Neben Verkehr und Bildung wird es das Thema leistbares Wohnen sein. Man muss sich vor Augen halten, dass in den letzten zehn Jahren die Altbau-Mieten (Kategorie A) um über 60 Prozent gestiegen sind. Bei diesem Thema trennt sich die Spreu vom Weizen: Die FPÖ, die selbst ernannte Partei des kleinen Mannes, will am ungerechten Mietrecht festhalten, ÖVP und Neos wollen den Verkauf von Gemeindewohnungen.

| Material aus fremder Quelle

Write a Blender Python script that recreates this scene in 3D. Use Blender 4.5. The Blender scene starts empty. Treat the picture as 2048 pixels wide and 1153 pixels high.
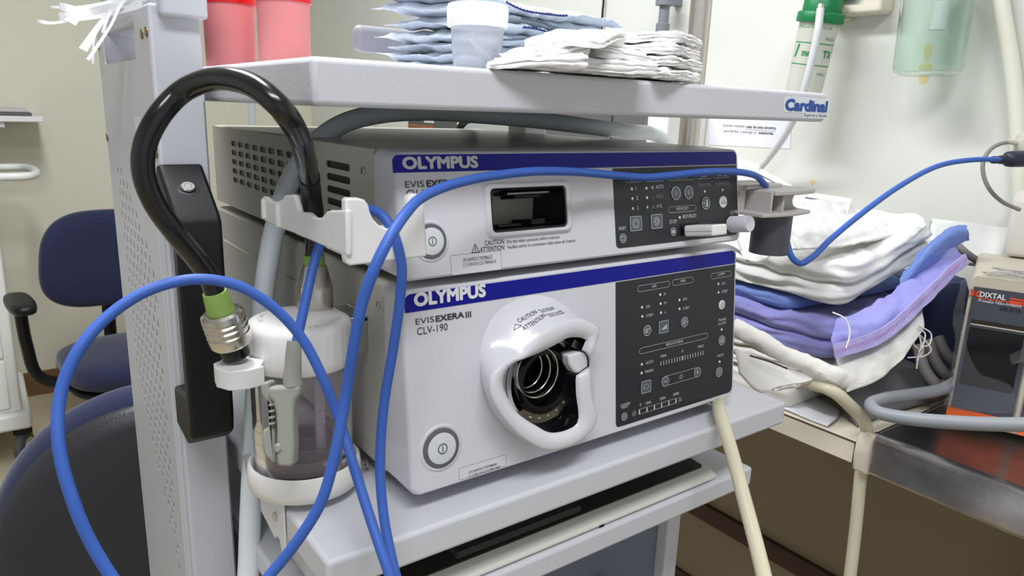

Wien leidet unter Rekord-Arbeitslosigkeit und -verschuldung. Warum ist dazu von den Grünen so wenig zu hören?
Vom Reden über Arbeitslosigkeit entstehen keine neuen Arbeitsplätze. Wien hat viel investiert, um welche zu schaffen. Es wurden neue Straßen, Wohnungen, Schulen und Spitäler gebaut, Wien setzt auch auf Wachstumsbranchen wie alternative Energien. Gerade in der Krise muss die Stadt investieren. Wiens Bevölkerung wächst jährlich um jene der Stadt Krems. Wer vor diesem Hintergrund Sparkurse einfordert, gefährdet Arbeitsplätze.

Wie sehen die grünen Wahlziele aus?
Wir wollen zulegen und so stark werden, dass wir einen zweiten Stadtrat stellen können. Dazu wollen wir auch noch einige weitere Bezirke ergrünen lassen.

Werden die Grünen die Koalition auflösen, wenn man sich mit der SPÖ nicht über eine Wahlrechtsreform einigt?
Wir werden die Wahlrechtsreform im Jänner abschließen. Die Grünen sind mit ihrem Angebot der SPÖ schon einen großen Schritt entgegengekommen. Jetzt muss die SPÖ, die bisher säumig war, noch ihren Teil beitragen.